Para explorar mais essa questão, podemos recorrer aos escritos dos primeiros pais da igreja e teólogos. Por exemplo, Agostinho de Hipona, em sua obra "Sobre a Trindade", argumentou que os pronomes plurais em Gênesis 1:26 apontam para a unidade e diversidade dentro da Divindade. Ele viu isso como uma indicação da Trindade, onde o Pai, o Filho e o Espírito Santo estão em perfeita comunhão e cooperação no ato da criação.

Da mesma forma, o apologista cristão primitivo Justino Mártir, em seu "Diálogo com Trifão", identificou o "nós" em Gênesis 1:26 como uma referência ao Cristo pré-encarnado. Ele argumentou que o Filho estava com o Pai desde o início e participou da criação da humanidade.

Em conclusão, embora existam múltiplas interpretações dos pronomes plurais em Gênesis 1:26, a explicação mais convincente e teologicamente robusta é que eles refletem uma deliberação divina dentro da Trindade. Essa interpretação está alinhada com o testemunho bíblico mais amplo e os ensinamentos da igreja primitiva.

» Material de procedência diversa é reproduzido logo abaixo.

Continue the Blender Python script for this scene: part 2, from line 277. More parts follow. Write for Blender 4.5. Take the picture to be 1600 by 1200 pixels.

Ela revela a natureza relacional e comunitária de Deus, que, em perfeita unidade, criou a humanidade à Sua imagem e semelhança.

O mistério da Trindade é profundo e além da plena compreensão humana. No entanto, é uma verdade que nos convida a um relacionamento mais profundo com o Deus triúno—Pai, Filho e Espírito Santo. Ao refletirmos sobre Gênesis 1:26, somos lembrados da beleza e complexidade da natureza de Deus e do privilégio de sermos feitos à Sua imagem.